Duane Michals
[Photographer, b. 1932, McKeesport, Pennsylvania, lives in New York.]

 Not having gone to photography school, I never learned the rules. 
 Trust that little voice in your head that says “Wouldn’t it be interesting if...” And then do it. 
 You go to these schools, and the kids all show you gorgeous prints of water running over pebbles. I’d rather see a not-so-gorgeous mistake of a brilliant idea, an idea that maybe the kid didn’t even know how to solve technically, but who cares, because he’s talking about something incredible. It’s not the medium, it’s the message for me. 
 Don’t try to be an artist: try to be true. If your vision is honest, art will find you. 

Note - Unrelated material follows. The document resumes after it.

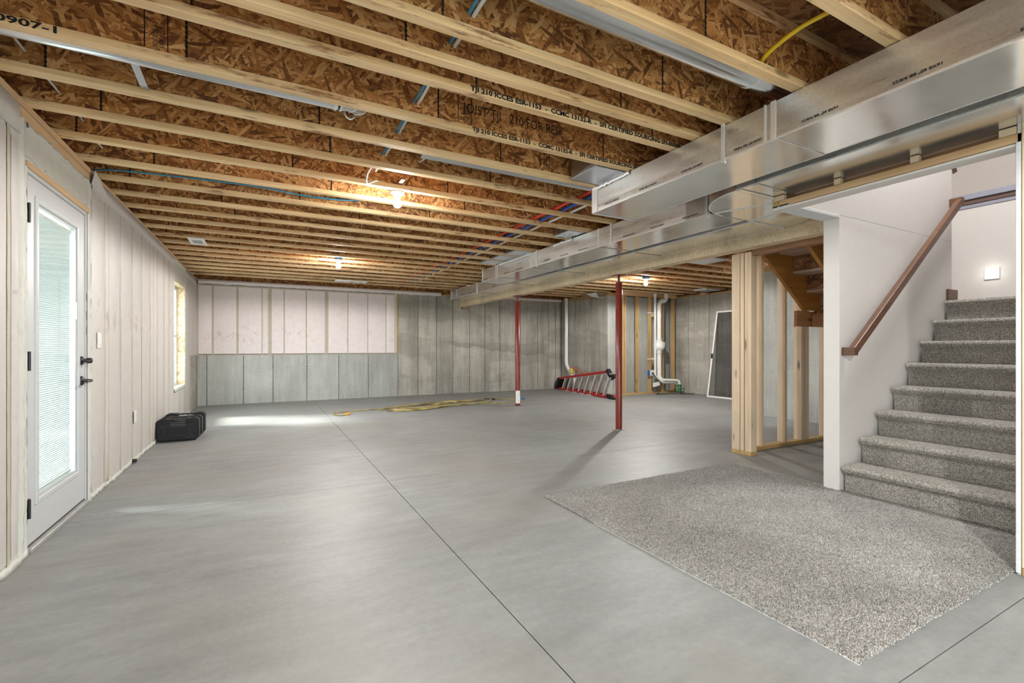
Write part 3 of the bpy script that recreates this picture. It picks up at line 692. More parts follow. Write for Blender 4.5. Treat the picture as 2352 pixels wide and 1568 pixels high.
# ================================================================== JOISTS
TOOTH = None
def tooth_mesh():
    vs = []; n = 20; h = (ZS-ZJ-0.075)/n
    for i in range(n+1):
        w = 0.0065 if i % 2 else 0.003
        vs += [(-w, 0, i*h), (w, 0, i*h)]
    return vs, [(2*i, 2*i+1, 2*i+3, 2*i+2) for i in range(n)]
ORD = ['last', 'second', 'third', 'fourth', 'fifth', 'sixth', 'seventh', 'eighth', 'ninth', 'tenth', 'eleventh', 'twelfth', 'thirteenth', 'fourteenth', 'fifteenth', 'sixteenth', 'seventeenth', 'eighteenth', 'nineteenth']
spec = [(k, 2.6545+0.4064*k-0.026) for k in range(-6, 19)]+[('x', 2.066-0.026)]
spec.sort(key=lambda s: s[1])
JO = {}
for k, yc in spec:
    x0 = -1.24
    if k == 'x' or k <= -1: x1 = 3.36 if yc > 0.7 else 3.4
    elif k in (0, 1): x1 = 4.36
    elif yc < 5.3: x1 = 7.25
    elif yc < 8.6: x1 = 9.26
    else: x1 = 7.26
    special = {-4: 'wooden I-joist nearest the camera, meeting the duct beside the yellow tube', -3: 'wooden I-joist with the wide round metal pipe running along its far side',
               -2: 'bright I-joist second back from the wide round pipe, with a rust-brown knot', 'x': 'I-joist set close in front of the one stamped with long black lettering',
               -1: 'I-joist stamped with the larger black lettering, close behind another joist', 0: 'I-joist with smaller black lettering and the narrow metal pipe along it',
               1: 'I-joist just behind the narrow metal pipe and its strap'}
    if k in special: lab = special[k]
    elif k == 'x' or k < -4: lab = 'wooden I-joist above the viewpoint, next in front of the one beside the yellow tube' if k == -5 else 'wooden I-joist above the viewpoint, second in front of the one beside the yellow tube'
    else: lab = 'wooden I-joist, %s counted from the insulated far wall' % ORD[18-k]
    if k == 18: lab = 'wooden I-joist closest to the insulated far wall'
    t = thing('floor_joist', (x0, yc, ZJ), lab, 'joist', 'floor joists across the ceiling'); JO[k] = t
    G().box(x0, x1, yc-0.027, yc+0.027, ZJ, ZJ+0.036).make('bottom_flange', 'flange', t, 0.0015)
    G().box(x0, x1, yc-0.027, yc+0.027, ZS-0.038, ZS-0.001).make('top_flange', 'flange', t, 0.0015)
    # web panels
    off = random.uniform(0.2, 1.2); e = [x0]
    x = x0+off
    while x < x1-0.2: e.append(x); x += 1.22
    e.append(x1)
    for a, b in zip(e[:-1], e[1:]):
        wb_ = G().box(a, b, yc-0.005, yc+0.005, ZJ+0.036, ZS-0.038).make('web_panel', 'osb_web', t)
    for a in e[1:-1]:
        tv, tf = tooth_mesh()
        G().add([(a+p[0], yc-0.0065, ZJ+0.037+p[2]) for p in tv], tf).make('web_joint', 'web_gap', t, fix=False)
# lettering on the flanges
FR = R((1, 0, 0), (0, 0, 1))
yk = lambda k: 2.6545+0.4064*k-0.026
zt = ZJ+0.006
text('flange_lettering', 'TJI 210 ICCES ESR-1153  -  CCMC 13132-R  -  SFI CERTIFIED SOURCING SFI-00008', 0.037, (0.927, yk(-1)-0.0285, zt), FR, 'ink', JO[-1], width=1.49, bold=0.0015)
text('flange_lettering', 'TJI 210 ICCES ESR-1153  -  CCMC 13132-R  -  SFI CERTIFIED SOURCING SFI-', 0.036, (1.11, yk(0)-0.0285, zt), FR, 'ink', JO[0], width=1.33, bold=0.0015)
text('flange_lettering', 'S 0907-1', 0.040, (-1.0, yk(0)-0.0285, ZJ+0.004), FR, 'ink', JO[0], width=0.24, bold=0.0012)
text('web_lettering', 'JOIST TJI   210 FOR RESI', 0.085, (1.06, yk(0)-0.0072, ZJ+0.12), FR, 'ink', JO[0], sx=0.8)
text('web_mark', 'I', 0.11, (1.05, yk(-1)-0.0072, ZJ+0.08), FR, 'ink', JO[-1])
VR = R((0, 0, 1), (-1, 0, 0))
for kk, xx in ((0, -0.42), (0, 1.08), (1, 1.9)):
    y = yk(kk)-0.0072
    G().box(xx-0.055, xx-0.051, y, y+0.001, ZJ+0.05, ZS-0.05).box(xx+0.03, xx+0.034, y, y+0.001, ZJ+0.05, ZS-0.05).make('stamp_box', 'ink', JO[kk])
    text('web_stamp', 'JOI 202 13\nESR 1202', 0.026, (xx-0.006, y, ZJ+0.06), VR, 'ink', JO[kk])

# ================================================================== MAIN BEAM, COLUMNS
bm_ = thing('main_beam', (4.27, 6.3, 2.09), 'pale strand-lumber beam running over the red columns to the back wall', 'beam')
for a, b in [(2.13, 6.9), (6.9, 10.62)]: G().box(4.20, 4.27, a, b, 2.092, ZJ-0.002).box(4.272, 4.34, a, b, 2.092, ZJ-0.002).make('beam_ply', 'lsl', bm_, 0.004)
bp = sroot('trim_4', (4.27, 10.6, 2.0)); G().box(4.235, 4.40, 10.585, 10.60, 2.035, 2.24).make('beam_pocket', 'ink', bp); G().box(4.245, 4.385, 10.575, 10.598, 2.045, 2.09).make('bearing_block', 'treated_x', bp, 0.002)
def column(yc, label, lab2=False):
    t = thing('steel_column', (4.26, yc, 0), label, 'column', 'red steel support columns')
    c = (4.26, yc, 0)
    G().lathe(c, [(0.044, 0.006), (0.044, 1.985), (0.040, 1.99)], 24).make('tube', 'oxide', t)
    G().lathe(c, [(0.016, 1.985), (0.016, 2.082)], 16).make('jack_screw', 'oxide', t)
    G().box(4.19, 4.33, yc-0.07, yc+0.07, 2.080, 2.0915).make('top_plate', 'oxide', t, 0.002)
    G().prism([(4.26+0.1*math.cos(a+PI/8), yc+0.075*math.sin(a+PI/8)) for a in [i*PI/4 for i in range(8)]], 0.0005, 0.007).make('base_plate', 'steel', t, 0.001)
    if lab2:
        pts = []; n = 10
        vs = []
        for i in range(n+1):
            a = -PI*0.95+PI*0.85*i/n
            for z in (0.05, 0.29): vs.append((4.26+0.0455*math.cos(a), yc+0.0455*math.sin(a), z))
        G().add(vs, [(2*i, 2*i+2, 2*i+3, 2*i+1) for i in range(n)], True).make('paper_label', 'tape', t, fix=False)
    return t
column(7.80, 'far red steel column with a white label near its foot', True)
column(4.93, 'near red steel column standing in front of the ladder')

# ================================================================== DUCTS
ZD0, ZD1 = 2.203, 2.405
DR = R((0, 1, 0), (0, 0, 1))  # text on a face looking -X would read mirrored; letters stand upside down as stencilled
UD = R((0, 1, 0), (0, 0, -1))
def duct_section(par, x0, x1, y0, y1, txt=True):
    g = G().box(x0, x1, y0, y1, ZD0, ZD1); o = g.make('sheet_section', 'galv', par, 0.003)
    G().box(x0-0.001, x0+0.002, y0+0.004, y1-0.004, ZD0+0.006, ZD1-0.004).make('side_sheet', 'galv_side', par)
    G().bar((x0-0.002, y0, ZD0+0.004), (x0-0.002, y1, ZD0+0.004), 0.006, 0.010).make('fold_highlight', 'foil', par)  # bright bars paint the highlight along the lower folds, both edges
    G().bar((x1+0.002, y0, ZD0+0.004), (x1+0.002, y1, ZD0+0.004), 0.006, 0.010).make('fold_highlight', 'foil', par)
    if txt:
        yy = y0+0.03
        yy = 0.83+0.381*math.ceil((y0+0.03-0.83)/0.381)
        while yy+0.18 < y1:
            text('stencil', '16X8 60" BB 9/8/25', 0.017, (x0-0.0035, yy, ZD0+0.038), UD, 'ink', par, width=0.17, bold=0.0004); yy += 0.381
def cleat_side(par, x0, y, w=0.02, m='foil'): G().box(x0-0.006, x0+0.0, y-w/2, y+w/2, ZD0-0.002, ZD1+0.002).make('drive_cleat', m, par, 0.001)
def cleat_under(par, x0, x1, y, w=0.03, m='galv'): G().box(x0, x1, y-w/2, y+w/2, ZD0-0.006, ZD0-0.0005).make('s_cleat', m, par, 0.002)
def strap(par, x0, y):
    G().box(x0-0.008, x0-0.003, y-0.014, y+0.014, ZD0-0.012, ZD1+0.006).make('hanger_strap', 'foil', par, 0.001)
    G().lathe((x0+0.012, y, ZD0-0.016), [(0.006, 0), (0.006, 0.010)], 8).make('screw', 'foil', par)
def tape(par, x0, y0, y1, z=None):
    z = z or ZD1-0.004; n = int((y1-y0)/0.03)+2; vs = []
    for i in range(n+1):
        y = y0+(y1-y0)*i/n; e = random.uniform(-0.006, 0.006); f = random.uniform(0, 0.006)
        vs += [(x0-0.005-f, y, z-0.022+e), (x0-0.012-f, y, z-0.008+e), (x0-0.004, y, z+0.012+e)]
    fs = [(i*3+k, i*3+k+1, (i+1)*3+k+1, (i+1)*3+k) for i in range(n) for k in range(2)]
    return G().add(vs, fs, False).make('foil_tape', 'foil', par, fix=False)
AX0, AX1 = 2.37, 2.80
dA = thing('supply_duct', (AX0, 3.05, ZD0), 'nearest square metal duct, ending short of the beam above the carpet', 'duct')
ends = [-1.45, 0.03, 1.528, 3.05]
for a, b in zip(ends[:-1], ends[1:]): duct_section(dA, AX0, AX1, a+0.002, b-0.002)
for y in (0.03, 1.528): cleat_side(dA, AX0, y, 0.03); cleat_side(dA, AX0, y+0.045, 0.012); cleat_under(dA, AX0, AX1, y, 0.05)
strap(dA, AX0, 1.83); tape(dA, AX0, 2.62, 3.04)
G().box(AX0-0.012, AX1+0.012, 3.045, 3.058, ZD0-0.004, ZD1+0.002).make('end_cap', 'foil', dA, 0.002)
G().box(AX0-0.010, AX0, 2.99, 3.05, ZD0-0.003, ZD1+0.002).make('end_flange', 'foil', dA, 0.001)
G().box(AX0, AX1, 3.035, 3.058, ZD0-0.008, ZD0-0.001).make('end_lip', 'foil', dA, 0.002)
BX0, BX1 = 2.908, 3.33
dB = thing('return_duct', (BX0, 2.0, ZD0), 'square metal duct above the stair opening, bending to run along the beam', 'duct')
for a, b in [(-1.5, 0.55), (0.552, 2.0), (2.002, 2.148)]: duct_section(dB, BX0, BX1, a, b, False)
for y in (0.55, 2.0, 2.12): cleat_under(dB, BX0, BX1, y, 0.035)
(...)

 Photography is an art, but it will always be a lesser art, always, because of the way in which the majority of photographers use a camera. They lack the most essential ingredient: total invention. 
 How foolish of me to have believed that it would be that easy. I had confused the appearance of trees and automobiles and people with reality itself and believed that a photograph of these appearances to be a photograph of it. It is a melancholy truth that I will never be able to photograph it and can only fail. I am a reflection photographing other reflections within a reflection. To photograph reality is to photograph nothing. 
 The craft of photography is to the final image what grammar is to literature. 
 Photography to me is a matter of thinking rather than looking, it’s revelation, not description.